The Story of a Haiku

Simon Hanson from the Australian Haiku Society asked if I would like to write the back story to one of my haiku. I was happy to oblige and the AHS recently included the result in one of their postings. I have reproduced my haiku story here . . .

In late 2016 I visited the Museum of Old and New Art (MONA), located in Hobart, Tasmania. MONA is an internationally acclaimed institution that attracts visitors from around the globe.

The exhibits at MONA are often confronting and always challenging as its modern art offerings constantly play games with perceptions and expectations.

Marcel Duchamp famously declared ‘It’s not what you see that is art, art is the gap’. That is to say, when an onlooker views a painting or other artwork, the brain is energised and makes a mental leap that completes the artistic process. In this regard, MONA stimulates the mind with a barrage of high-voltage art.

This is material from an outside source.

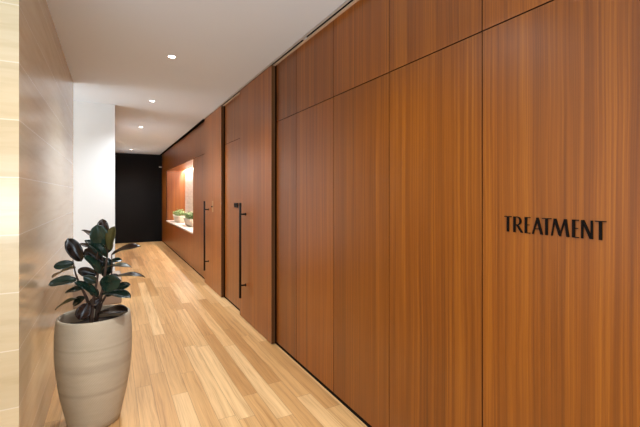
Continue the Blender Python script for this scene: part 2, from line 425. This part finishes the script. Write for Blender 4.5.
def leaf(b, t, w, kind, db=0.0, dt=0.0, up=1, droop=.06, roll=None):
    """b, t: base and tip; w: apparent width; db, dt: depth of base and tip behind the pot's centre plane."""
    B, T = zp(*b, db), zp(*t, dt)
    ax = T - B; L = ax.length; ax.normalize()
    mid = (B + T) / 2 + pc
    tocam = (Vector((0, 0, EYE)) - mid).normalized()
    nrm = (tocam - ax * tocam.dot(ax)).normalized(); side = ax.cross(nrm)
    w3 = w / 3.71 * ZP / F
    W = max(w3, min(.48 * L, .11)); a = math.acos(min(1, w3 / W)) if roll is None else roll
    s = 1 if side.z < 0 else -1
    nn = (nrm * math.cos(a) - side * s * math.sin(a) * up).normalized(); sd = nn.cross(ax).normalized()
    if nn.z < 0 and a > .2: pass
    bm = bmesh.new(); NU, NV = 14, 8; grid = []
    for i in range(NU + 1):
        u = i / NU
        prw = max(.0, 1 - abs(2 * u - 1) ** 2.3) ** .52 * (.80 + .2 * math.sin(PI * min(1, u * 1.05) * .75)) + .012
        row = []
        for j in range(NV + 1):
            v = j / NV * 2 - 1
            p = B + ax * (L * u) + sd * (W / 2 * prw * v) + nn * (abs(v) ** 1.3 * W * prw * .14 - .0015 * math.exp(-(v * 6) ** 2) + .018 * L * math.sin(u * 9 + v * 2) * abs(v) + droop * L * (4 * u * (1 - u)) - 0)
            row.append(bm.verts.new(p))
        grid.append(row)
    for i in range(NU):
        for j in range(NV): bm.faces.new((grid[i][j], grid[i + 1][j], grid[i + 1][j + 1], grid[i][j + 1]))
    front = M[kind]; back = M['olive'] if kind != 'olive' else M['burg']
    o = link('leaf', bm, [front, back], pot, True)
    # the first material lies on the side turned to the room
    f = o.data.polygons[len(o.data.polygons) // 2]
    sd_ = f.normal.dot(tocam)
    if sd_ < 0: o.data.flip_normals()
    m = o.modifiers.new('thickness', 'SOLIDIFY'); m.thickness = .0022; m.offset = -1; m.material_offset = 1
    return o
g, r_, ol = 'green', 'burg', 'olive'
for a in [
    ((236, 112), (231, 33), 40, r_, .05, .07),
    ((230, 136), (210, 55), 60, g, -.02, -.06),
    ((260, 150), (276, 60), 30, ol, -.03, -.03),
    ((154, 191), (102, 105), 48, r_, .0, -.03),
    ((126, 196), (50, 212), 30, g, .0, -.05),
    ((140, 258), (31, 278), 32, g, .0, -.08),
    ((132, 214), (47, 250), 7, ol, .03, .05),
    ((160, 293), (93, 307), 18, g, .0, .0),
    ((140, 328), (55, 371), 8, ol, .03, .0),
    ((266, 166), (373, 136), 18, ol, .02, .06),
    ((252, 178), (166, 112), 26, g, -.05, -.09),
    ((226, 238), (163, 170), 26, g, -.06, -.12),
    ((236, 196), (165, 146), 44, r_, .02, .0),
    ((234, 216), (340, 213), 13, r_, .03, .09),
    ((258, 192), (306, 185), 17, g, .05, .10),
    ((266, 252), (390, 250), 11, ol, .02, .09),
    ((224, 280), (300, 262), 60, g, -.05, -.10),
    ((268, 300), (336, 275), 26, g, .02, .05),
    ((228, 312), (337, 326), 25, g, -.04, -.06),
    ((212, 240), (140, 222), 34, r_, -.02, -.06),
    ((214, 266), (160, 248), 30, g, -.04, -.08),
    ((214, 318), (128, 268), 26, g, -.06, -.13),
    ((178, 345), (146, 408), 48, r_, -.06, -.10),
    ((222, 330), (182, 352), 30, r_, -.02, -.05),
    ((212, 388), (326, 376), 26, r_, -.05, -.08),
    ((168, 325), (122, 352), 26, g, .02, .05),
    ((202, 104), (155, 74), 15, r_, .05, .08),
    ((190, 142), (143, 126), 15, r_, .05, .08),
    ((216, 322), (190, 292), 28, g, .03, .05),
    ((244, 236), (216, 176), 52, g, .05, .06),
    ((240, 250), (255, 178), 40, g, .06, .07),
    ((204, 368), (228, 318), 22, r_, .0, .02),
    ((186, 372), (200, 326), 24, r_, .01, .02),
    ((246, 320), (302, 300), 18, g, -.02, .0),
    ((238, 268), (290, 240), 24, r_, .0, .03),
    ((232, 172), (180, 118), 30, g, .01, .02),
    ((246, 160), (262, 112), 30, g, .05, .05),
]: leaf(*a)

# ------------------------------------------------------------------ bench by the white wall
zb = 4.55; bx = (121.8 - VX) * CT * zb / F; by = (zb - bx * ST) / CT
bn = tag(empty('upholstered_bench', (bx - .7, by + .3, 0)), 'low beige upholstered bench on white plinth before the white wall', 'bench')
bm = bmesh.new(); box(bm, (-.7, -.3, .165), (.7, .3, .46)); bevel(bm, .03, 4); link('seat', bm, M['fabric'], bn, True)
boxo('plinth', (-.6, -.27, 0), (.6, .25, .165), M['white'], bn)

# ------------------------------------------------------------------ planters in the niche
def trough(y, x, label, sc):
    t = tag(empty('planter_trough', (x, y, SILL)), label, 'planter', 'clay planters in the wall niche')
    L, Wd, H = .36 * sc, .14, .185
    def ring(k, z, n=40):
        return [(Wd * k * (abs(math.cos(q)) ** .55) * (1 if math.cos(q) >= 0 else -1), (L - .11 * (1 - k) * 1.6) * (abs(math.sin(q)) ** .55) * (1 if math.sin(q) >= 0 else -1), z) for q in [2 * PI * i / n for i in range(n)]]
    bm = bmesh.new(); rs = [[bm.verts.new(p) for p in ring(k, z)] for k, z in ((.62, 0), (.72, .05), (.88, .13), (1, H), (.92, H), (.84, H - .03))]
    for i in range(5):
        for q in range(40): bm.faces.new((rs[i][q], rs[i][(q + 1) % 40], rs[i + 1][(q + 1) % 40], rs[i + 1][q]))
    bm.faces.new(rs[0]); bm.faces.new(rs[-1]); link('bowl', bm, M['trough'], t, True)
    bm = bmesh.new(); rn = random.Random(int(y * 10))
    for i in range(230):
        a = rn.uniform(0, 2 * PI); q = math.sqrt(rn.random())
        p = Vector((Wd * .8 * q * math.cos(a), L * .86 * q * math.sin(a), H - .035))
        hgt = rn.uniform(.07, .22) * (1 - .4 * q)
        d = Vector((rn.uniform(-.5, .5), rn.uniform(-.5, .5), 1)).normalized(); c = p + d * hgt
        sdv = d.cross(Vector((rn.random() - .5, rn.random() - .5, .2))).normalized(); fw = (d * .3 + sdv.cross(d)).normalized()
        ln, wd = rn.uniform(.035, .06), rn.uniform(.014, .024)
        tube(bm, [p, c], .0018, 4)
        v = [bm.verts.new(c + fw * ln * s_ + sdv * wd * w_ + d * z_) for s_, w_, z_ in ((0, 0, 0), (.35, 1, .006), (.75, .8, .004), (1, 0, -.004), (.75, -.8, .004), (.35, -1, .006))]
        u = [bm.verts.new(w.co - d * .002) for w in v]
        bm.faces.new(v); bm.faces.new(u[::-1])
        for j in range(6): bm.faces.new((v[j], u[j], u[(j + 1) % 6], v[(j + 1) % 6]))
    link('foliage', bm, M['herb'], t)
trough(along(192.8, WALL) + 1.72, WALL + .27, 'pale clay planter of low greenery at the near end of niche sill', 1.35)
trough(along(192.8, WALL) + 3.25, WALL + .23, 'pale clay planter of low greenery at the far end of niche sill', 1.35)

# ------------------------------------------------------------------ fixture on the black wall
fx = tag(empty('wall_fixture', (at(160.4, 167, S_END * CT + 1.3 * ST).x, S_END, EYE + (VY - 167) * (S_END * CT + 1.3 * ST) / F)), 'tiny pale fixture high in the corner of the black end wall', 'wall light')
boxo('backplate', (-.05, -.012, -.03), (.05, 0, .03), M['bronze'], fx, .004)
boxo('lens', (-.04, -.03, -.018), (.04, -.012, .018), M['fix'], fx, .006)

# ------------------------------------------------------------------ downlights
def spot(loc, power, col=(.89, .955, 1), size=2.3, blend=.9, rad=.05, rot=(0, 0, 0)):
    l = bpy.data.lights.new('downlight_beam', 'SPOT'); l.energy = power; l.color = col; l.spot_size = size; l.spot_blend = blend; l.shadow_soft_size = rad
    o = bpy.data.objects.new('downlight_beam', l); C.objects.link(o); o.location = loc; o.rotation_euler = rot; return o
def area(loc, rot, sx, sy, power, col):
    l = bpy.data.lights.new('area_light', 'AREA'); l.shape = 'RECTANGLE'; l.size = sx; l.size_y = sy; l.energy = power; l.color = col
    o = bpy.data.objects.new('area_light', l); C.objects.link(o); o.location = loc; o.rotation_euler = rot; return o
LX = .487
names = ['recessed ceiling downlight nearest the viewer, highest in the photo', 'recessed ceiling downlight second from the viewer, near the white wall corner', 'recessed ceiling downlight third from the viewer, before the dark end wall', 'recessed ceiling downlight farthest along, close to the black end wall']
for i, py in enumerate((56.5, 101, 127, 149.5)):
    zc = F * (CEIL - EYE) / (VY - py); s = (zc - LX * ST) / CT
    d = tag(empty('downlight', (LX, s, CEIL)), names[i], 'ceiling light', 'recessed downlights in the corridor ceiling')
    bm = bmesh.new(); lathe(bm, [(.030, -.001), (.032, -.004), (.040, -.004), (.043, 0), (.030, 0)], 32)
    bmesh.ops.delete(bm, geom=[f for f in bm.faces if len(f.verts) > 4], context='FACES'); link('trim_ring', bm, M['fix'], d, True)
    bm = bmesh.new(); lathe(bm, [(.001, -.002), (.030, -.002), (.030, 0), (.001, 0)], 32); link('diffuser', bm, M['lamp'], d)
    spot((LX, s, CEIL - .02), 85 if i == 0 else 105)
for s in (1.6, -.2): spot((LX, s, CEIL - .02), 85)
spot((-.75, 1.35, CEIL - .02), 34, (1, .64, .27))                             # lobby downlight before the end of the tiled wall
area((-2.4, 5.35, 1.35), (0, -PI / 2, .12), 2.5, 1.1, 38, (.88, .95, 1))   # daylight from the side passage
area((-1.7, -2.6, 1.3), (PI / 2 + 1.25, 0, 0), 5.5, 2.2, 320, (.70, .87, 1))   # added cool fill, unseen behind the viewer, tilted up to neutralise the ceiling
area((NB - .05, (S_NF + S_NN) / 2, NICHE_TOP + .06), (0, 0, 0), .03, S_NF - S_NN - .1, 110, (1, .87, .78))   # light strip above the niche

w = bpy.data.worlds.new('world'); S.world = w; w.use_nodes = True
bg = w.node_tree.nodes['Background']; bg.inputs[0].default_value = (.86, .94, 1, 1); bg.inputs[1].default_value = .72
S.view_settings.view_transform = 'Standard'; S.view_settings.look = 'None'
S.view_settings.exposure = .56; S.view_settings.gamma = 1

You might expect the ‘old’ art at MONA, including Egyptian and other antiquities, would be hidden away in a separate gallery. But no, the old art intermingles with the new in a way that gives each work a fresh and unexpected context.

Some exhibits, such as Snake by Australian artist, Sidney Nolan, utilise scale and repetition for their impact. Snake comprises over 1,600 separate images with gradual colour variations depicting a snake weaving 44 metres along a wall.

IMG_4121
Gregory Piko, dwarfed by Sidney Nolan’s Snake

Other exhibits invite us to contemplate peaceful, minimalist offerings based on a dinner bowl, or a coat hanger. One very popular installation, bit.fall by German artist Julius Popp, displays a single word at a time. Formed in droplets that fall two storeys to the ground, each word is selected in real-time from those trending on the Internet. The fresh smell of water in the air, the sound of water hitting the ground and the anticipation as we await the next offering, combine to create a curiously hypnotic effect.

IMG_4128
bit.fall by Julius Popp

Intrigued by the juxtaposition of old and new art, and inspired by the presentation of a single word as art, I began to develop a minimalist poem of my own. The result, first published in Modern Haiku (Vol. 48.3, 2017), was:

coldpond

I was hoping this small poem would encourage readers familiar with haiku to contemplate the progress of the haiku genre stretching from the 17th century to the 20th century. For this poem alludes both to an old classic haiku and a new classic. The old classic, of course, being the following poem by Japanese haiku master, Matsuo Basho (this translation by Jane Reichhold):

an old pond
a frog jumps into
the sound of water

While the new poem is the minimalist classic by American haiku poet, Cor van den Heuvel:

tundra

van den Heuvel’s poem was intended to be displayed on an otherwise empty page, where the onlooker could relate to the single word surrounded by an expanse of white.

When viewed on a printed page (or on a screen), my poem may be effective in alluding both to Basho and van den Heuvel, but I like to think the onlooker would have added layers for contemplation if coldpond were displayed as a vertical sheet of water droplets descending from Popp’s bit.fall.